A permanência desta obra na sua vida, assim como a do homem que lhe ocupa os pensamentos parece não ser possível em simultâneo e qualquer uma das opções terá efeitos devastadores para Liv.
Talvez por ter abandonado um personagem tão forte algumas páginas antes, não me senti imediatamente ligada a Liv neste tempo que me é familiar.
Aqui são as personagens que a rodeiam que me animam, que me despertam o interesse na história e no destino do quadro.
Na realidade é Paul, responsável pela empresa que irá resgatar o quadro para os familiares do pintor, o personagem em quem centro as minhas preferências nesta segunda metade do livro. Um homem interessante e curioso, sobre o qual temos um insight detalhado desde as primeiras cenas em que aparece e que, mesmo sobre a pressão de não saber o que fazer e tentar tomar a decisão correcta, tem das atitudes mais brilhantes (embora um pouco loucas) que não se consegue encontrar em muita gente actualmente.
No entanto, ao desenvolver um óptimo personagem masculino, acho que a autora descurou em Liv e em outra personagem, que como é secundária, acaba por perder um pouco o brilho e até a presença na narrativa.
Desta história tiramos personagens tão ricos que ao conhece-los sentimo-nos mais completos. Já tinha tido essa impressão quando conheci Will em "Viver depois de ti" e aqui, levamos um pouco de cada personagem, até daquelas pelas quais pensamos ser improvável nutrir qualquer compaixão ou carinho. Eu levo a sagacidade de Sophie, o génio de Edouard, a resistência de Liliane, desejo de ser apenas humano do Kommandant, a dedicação de Liv, o desenrasque de Mo e a paixão de Paul.
A autora leva-nos à angustia de querer saber o desfecho das duas histórias, a de Sophie e de Liv. Para uma assumimos à partida um fim trágico, tão comum na época e para a outra, que vive num mundo actual e mesquinho, uma completa devastação dos seus bens mais queridos, da sua confiança recém restaurada e nas possibilidades de um futuro pleno e livre de injustiças.
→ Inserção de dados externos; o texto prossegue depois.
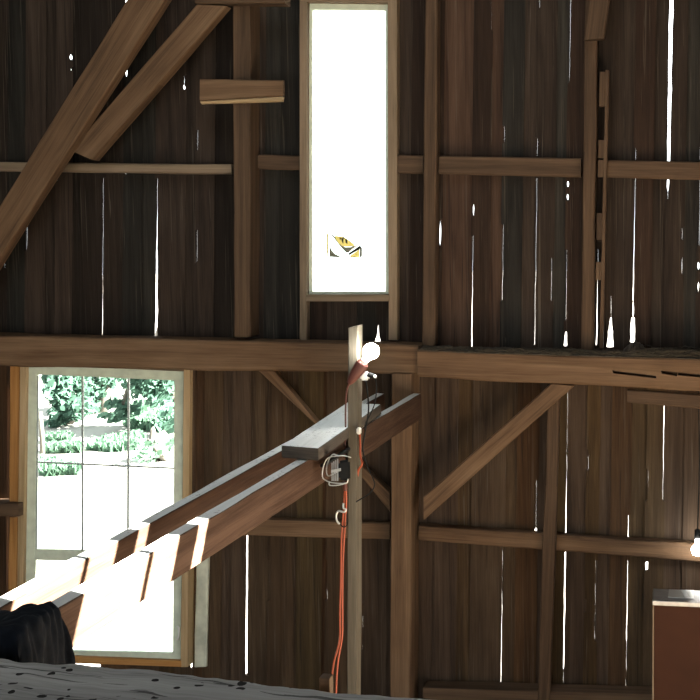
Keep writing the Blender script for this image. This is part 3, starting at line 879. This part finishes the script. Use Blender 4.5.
for i in range(90):
    t = i / 89; x = 419 + 301 * t; base = onY(x, 352.5 + (x - 417) * 10 / 343, D - .33)
    mat_rings.append([Vector((base.x, D - .325 + .315 * q / 9, base.z + .008 + (.022 * math.sin(math.pi * q / 9) + .004) * (1 + .6 * noise.noise(Vector((x * .15, q * .6, 2)))))) for q in range(10)] + [Vector((base.x, D - .01, base.z + .006)), Vector((base.x, D - .325, base.z + .006))])
me = bpy.data.meshes.new('t'); r = loft(mat_rings); r.to_mesh(me); r.free(); bm.from_mesh(me); bpy.data.meshes.remove(me)
o = link('hay', bm, M_HAY, uv=False); o['kind'] = 'stuff'; o['label'] = 'loose old hay and twigs along the top of the right tie beam'; o['category'] = 'hay'
bm = bmesh.new()
rings = []
for i in range(40):
    t = i / 39; x = 621 + 29 * t; base = onY(x, 352.5 + (x - 417) * 10 / 343, D - .2)
    hgt = (.10 * math.sin(math.pi * t) ** .6 + .012) * (1 + .3 * noise.noise(Vector((x * .2, 0, 0))))
    rings.append([Vector((base.x, D - .30 + .28 * (1 - math.cos(math.pi * q / 11)) / 2, base.z + hgt * math.sin(math.pi * q / 11) * (1 + .35 * noise.noise(Vector((x * .3, q * .5, 1)))) - .004)) for q in range(12)])
o = link('hay_clump', loft(rings), M_HAYMASS, smooth=True, uv=False)
tag(o, 'brown clump of old hay on the right tie beam below the two wide slits', 'hay')
# ------------------------------------------------------------------ right wall, its unseen gap and added slats shaping the sun stripes; open back
SUN = Vector((1.0, 1.0, .66))
p1, p2 = onX(83, 599, XRR), onX(73, 648, XRR)
p3, p4 = onX(209, 516.5, XRR), onX(198, 560, XRR)
q1, q2 = onX(14, 601, XLL), onX(131, 536.5, XLL)
print('lit R near', p1, p2, 'far', p3, p4, 'lit L', q1, q2, 'XRR', XRR, 'XLL', XLL)
ry = ((p1.y - q1.y) + (p3.y - q2.y)) / 2 / (XRR - XLL)
print('sun dy/dx', ry)
SUN.y = .1
slant = .9 * .5 * ((p2.y - p1.y) / (p2.z - p1.z) + (p4.y - p3.y) / (p4.z - p3.z))
print('slant', slant)
kx = (XR - XRR)
sY = lambda p: p.y - slant * (p.z - p1.z)     # slanted coordinate
bandpts = [onX(180, 535.7, XRR), onX(199, 525.4, XRR), onX(154, 553, XRR), onX(149, 557, XRR)]
print('bands', [round(sY(b), 3) for b in bandpts], sY(p1), sY(p3))
lit = [(sY(p1), sY(bandpts[3])), (sY(bandpts[2]), sY(bandpts[0])), (sY(bandpts[1]), sY(p3))]
zlo, zhi = p2.z - .12, p1.z + .30
sh = Vector((kx, SUN.y * kx, SUN.z * kx))
Zl, Zh = zlo + sh.z, zhi + sh.z
ylo = min(lit[0][0] + slant * (zz - p1.z) for zz in (zlo, zhi)) + sh.y - .25
yhi = max(lit[-1][1] + slant * (zz - p1.z) for zz in (zlo, zhi)) + sh.y + .25
print('opening', ylo, yhi, Zl, Zh, 'ZTOP', ZTOP)
bm = bmesh.new(); T = .03
DR = (3.8, 7.2, 2.0)                              # unseen side opening added for warm light on the lower wall (y0, y1, height)
box(bm, (XR, YB, DR[2]), (XR + T, D + .05, Zl)); box(bm, (XR, YB, Zh), (XR + T, D + .05, ZTOP))
box(bm, (XR, YB, Zl), (XR + T, ylo, Zh)); box(bm, (XR, yhi, Zl), (XR + T, D + .05, Zh))
box(bm, (XR, YB, 0), (XR + T, DR[0], DR[2])); box(bm, (XR, DR[1], 0), (XR + T, D + .05, DR[2]))
struct(link('wall_right', bm, M_PLAINWALL, axis=(0, 0, 1)))


def slat(s0, s1):
    ps = []
    for (s, z) in ((s0, zlo), (s1, zlo), (s1, zhi), (s0, zhi)):
        ps.append(Vector((XR, s + slant * (z - p1.z), z)) + Vector((0, sh.y, sh.z)))
    return loft([ps, [p + Vector((.012, 0, 0)) for p in ps]])


edges = [lit[0][0] - .9] + [e for ab in lit for e in ab] + [lit[-1][1] + .9]
for i in range(0, len(edges), 2):
    o = link('stripe_slat', slat(edges[i], edges[i + 1]), M_BROWN, axis=(0, 0, 1)); struct(o)  # added unseen slats that shape the sun stripes on the rails
# back wall: a header and two side pieces around a wide unseen opening sized for ambient light
bm = bmesh.new()
BT = 4.4
box(bm, (XL, YB - .03, BT), (XR, YB, ZTOP)); box(bm, (XL, YB - .03, 0), (XL + .5, YB, BT)); box(bm, (XR - .5, YB - .03, 0), (XR, YB, BT))
struct(link('wall_back', bm, M_PLAINWALL, axis=(0, 0, 1)))

# ------------------------------------------------------------------ outdoors
bm = bmesh.new(); GZ = -.12
box(bm, (-120, -60, GZ - .1), (90, 160, GZ))
g = link('ground', bm, M_GRAVEL, uv=False); struct(g)


def gp(x, y): return onZ(x, y, GZ)


def lawn(pts, label):
    bm = bmesh.new(); ps = [gp(x, y) for x, y in pts]; c = sum(ps, Vector()) / len(ps); rnd = random.Random(len(label))
    for i in range(700):
        i0 = rnd.randrange(len(ps)); a, b_ = ps[i0], ps[(i0 + 1) % len(ps)]
        u, v = rnd.random(), math.sqrt(rnd.random()); p = c.lerp(a.lerp(b_, u), v)
        h = rnd.uniform(.06, .2); w = rnd.uniform(.03, .08); an = rnd.uniform(0, 6.28); d = Vector((math.cos(an), math.sin(an), 0)) * w
        t = p + Vector((rnd.uniform(-.1, .1), rnd.uniform(-.1, .1), h))
        v0, v1, v2, v3 = (bm.verts.new(q) for q in (p - d, p + d, t + d * .3, t - d * .3)); bm.faces.new((v0, v1, v2, v3))
    o = link('grass_patch', bm, M_LEAF2, uv=False); o['kind'] = 'stuff'; o['label'] = label; o['category'] = 'grass'


lawn([(88, 450), (98, 444), (128, 440), (140, 438), (146, 444), (142, 450), (110, 453)], 'patch of green grass behind the middle column of the large window')
lawn([(40, 464), (58, 466), (78, 472), (76, 475), (42, 477)], 'patch of green grass low behind the left column of the large window')
lawn([(46, 441), (72, 440), (70, 444), (46, 444)], 'thin green grass strip far behind the left column of the large window')
lawn([(46, 451), (80, 449), (81, 453), (46, 454)], 'thin green grass strip nearer behind the left column of the large window')
lawn([(130, 405), (180, 402), (182, 432), (160, 433), (138, 431), (122, 425)], 'broad green bank of grass behind the right column of the large window')


def tree(base_px, blobs, label, mat, nleaf, size, trunk_h):
    t = empty('tree'); tag(t, label, 'tree', None)
    b = gp(*base_px); rnd = random.Random(int(base_px[0] * 7))
    bm = bmesh.new()
    Y0 = b.y
    cs = []
    for (x0, x1, y0, y1) in blobs:
        p, q = onY(x0, y1, Y0), onY(x1, y0, Y0); cs.append(((p + q) / 2, (q.x - p.x) / 2, (q.z - p.z) / 2))
    tot = sum(c[1] * c[2] for c in cs)
    for c, rx, rz in cs:
        for i in range(int(nleaf * rx * rz / tot)):
            while True:
                u = Vector((rnd.uniform(-1, 1), rnd.uniform(-1, 1), rnd.uniform(-1, 1)))
                if u.length < 1: break
            if noise.noise(Vector((u.x * 2.4 + c.x, u.y * 2, u.z * 2.4 + c.z))) < -.12: continue
            p = c + Vector((u.x * rx, u.y * max(rx, 1.0), u.z * rz))
            n = Vector((rnd.gauss(0, 1), rnd.gauss(0, 1), rnd.gauss(0, 1))).normalized(); a = n.orthogonal().normalized() * size * rnd.uniform(.6, 1.3); e = n.cross(a) * .6
            vs = [bm.verts.new(q) for q in (p - a, p + e, p + a, p - e)]; bm.faces.new(vs)
    link('foliage', bm, mat, t, uv=False)
    pts = [b + Vector((0, 0, -.05))]; top = max(c[0].z for c in cs)
    for i in range(1, 7): pts.append(b + Vector((.12 * math.sin(i * 1.3), .1 * math.cos(i), trunk_h * i / 6)))
    bm = tube_bm(pts, [.16 - .018 * i for i in range(7)], 10)
    for i, (c, rx, rz) in enumerate(cs): tube_bm(smoothpath([pts[3 + i % 3], (pts[4] + c) / 2 + Vector((0, 0, .3)), c], 5), .04, 6, bm)
    link('trunk', bm, M_BARK, t, smooth=True, uv=False)
    return t


tree((66, 424), [(54, 82, 350, 412), (60, 84, 396, 420), (58, 72, 412, 426)], 'leafy green tree outside behind the left column of the large window', M_LEAF, 2600, .10, 2.4)
tree((100, 412), [(84, 112, 340, 400), (92, 106, 398, 414), (104, 122, 352, 384)], 'leafy green tree outside behind the middle column of the large window', M_LEAF, 2400, .09, 3.0)
tree((168, 432), [(128, 160, 345, 396), (150, 184, 350, 408), (168, 184, 400, 434), (112, 130, 396, 422)], 'leafy green tree outside behind the right column of the large window', M_LEAF, 2900, .10, 3.0)
tree((158, 461), [(144, 168, 438, 460)], 'low ragged shrub outside behind the right column of the large window', M_LEAF2, 220, .07, .5)
fp = gp(42.5, 458); f_top = onY(42, 412, fp.y)
bm = tube_bm([Vector((fp.x, fp.y, GZ - .02)), Vector((fp.x, fp.y, (fp.z + f_top.z) / 2)), Vector((fp.x - .02, fp.y, f_top.z))], [.05, .045, .04], 8)
o = link('fence_post', bm, M_BARK, smooth=True, uv=False); tag(o, 'thin weathered fence post outside, seen at the left edge of the large window', 'post')

for o in list(COL.objects):
    k = o.name.split('.')[0]; g = {'girt': 'horizontal rails of the plank wall', 'brace': 'diagonal braces of the barn frame', 'post': 'posts of the barn frame', 'tie_beam': 'tie beams of the barn frame', 'tree': 'trees outside the large window', 'stud': 'studs of the plank wall', 'bulb_lamp': 'lit bulbs', 'extension_cord': 'orange cords on the pole', 'black_cable': 'black cables on the pole', 'cable_clip': 'white clips on the pole'}.get(k)
    if g and 'category' in o and o['category'] in ('rail', 'brace', 'post', 'beam', 'tree', 'stud', 'lamp', 'cord', 'cable', 'clip'): o['group'] = g
# ------------------------------------------------------------------ light
w = bpy.data.worlds.new('world'); sc.world = w; w.use_nodes = True
bg = w.node_tree.nodes['Background']; bg.inputs['Color'].default_value = (.93, .98, 1.0, 1); bg.inputs['Strength'].default_value = 3.8
sl = bpy.data.lights.new('sun', 'SUN'); so = bpy.data.objects.new('sun', sl); COL.objects.link(so)
sl.energy = 165; sl.angle = math.radians(.25); sl.color = (1, .95, .86)
so.rotation_euler = SUN.to_track_quat('Z', 'Y').to_euler()

sc.view_settings.view_transform = 'Standard'; sc.view_settings.look = 'None'; sc.view_settings.gamma = 1
sc.view_settings.use_curve_mapping = False; sc.view_settings.exposure = 0.0
sc.cycles.use_denoising = True
sc.cycles.max_bounces = 8; sc.cycles.diffuse_bounces = 5; sc.cycles.transparent_max_bounces = 12
sc.cycles.sample_clamp_indirect = 8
Quando ao destino do quadro, que observou todos os intervenientes ao longo da história e dos anos que andou de mão em mão, foi angustiante ter de esperar até quase à última página para saber como acabam as coisas.
Um lindo romance que nos faz pensar em dois planos temporais diferentes mas que conjuga muito bem as idas e vindas no tempo, no entanto, não consegue destronar o "Viver depois de ti"
Deixo uma nota: o nome do livro em português foge um pouco ao conteúdo, torna até o quadro na personagem central do livro (o que na minha opinião até não está errado) no entanto, "The girl you left behind/A Mulher que deixaste para trás"" faz uma referência mais abrangente às personagens femininas e é igualmente o título do quadro. Mas eu sempre embirrei com traduções de títulos de filmes e livros.